After doing some pruning yesterday in the undiscovered country, so as to be able to walk there without being attacked by rosa multiflora, today I didn't even walk there--instead I went down along the trail toward the Abandoned Town, then walked along the road past the farm and stretched my eyes on the long views there. One of my favorite views, the hills like cresting waves on the horizon.

Anyway, on the trail there was that place that's always flooded, and today, the water was smooth,fresh, dark ice, clear as clear, so you could see down to the mud and oak leaves, about six inches below. On the surface of the ice was the same scattering of frost that was on the car windshield. The ice was SO clear and SO fine-seeming, that I didn't know how strong or solid it was, but it was strong enough to hold me, so I slid across it. SO MUCH FUN.

Which made me remember, so clearly, ice skating on the creeks near our house when I was a kid. As I recall, we mainly put on our ice skates at the house, then walked along the snow and frozen stuff on the road to the Shafers' house, then walked down their hill (maybe this was before the Steadmans' house was built?) to the Verstandigs creek.I remember doing this mainly with Gabriella. Did I do it with Gino? Can't recall at all. Nor if I went there with friends.

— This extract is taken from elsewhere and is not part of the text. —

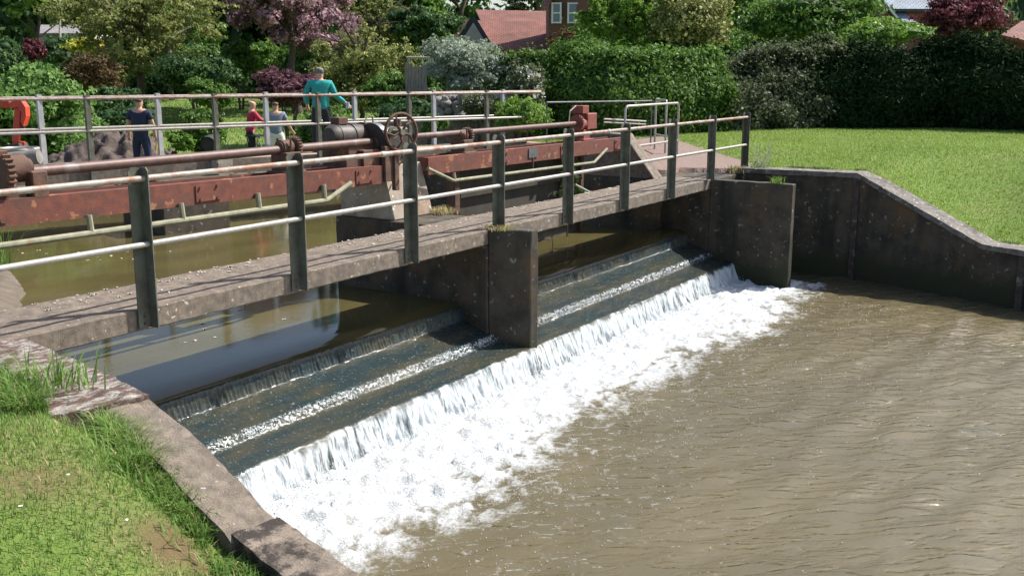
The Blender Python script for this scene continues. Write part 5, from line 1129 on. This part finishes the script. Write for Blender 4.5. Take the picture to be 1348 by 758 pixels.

This also makes me think about all the kinds of ice--the smooth fresh black kind, the opaque white kind, the thin white kind that forms above just air and everyone wants to smash, the opaque white kind with other colors mixed in, mainly brown or green. The opaque white or white-with-other-colors-mixed in was most reliably strong, but if the clear black kind was strong, it was the smoothest and so the most fun to slide and skate on.

Other thoughts on my walk: I saw the number 64 on a telephone pole. I believe it was originally two metal numbers, a 6 and a 4. Now they are so rusted that it looks more as if someone painted 64 on the pole, not with glitter paint, but with rust paint. I wonder what the number means. Was the pole put up in 1964? Was it the 64th pole? Was it made in telephone pole plant number 64, or by worker number 64? A minor mystery.

Then the old giant unidentifiable-by-me tractor attachment sitting out like art at the farm is also completely rust covered. So, from rust to rust, it got me thinking about sic transit gloria mundi, and about things changing and disappearing. To hold that thought in your head with equanimity takes a lot of psychic and spiritual balancing.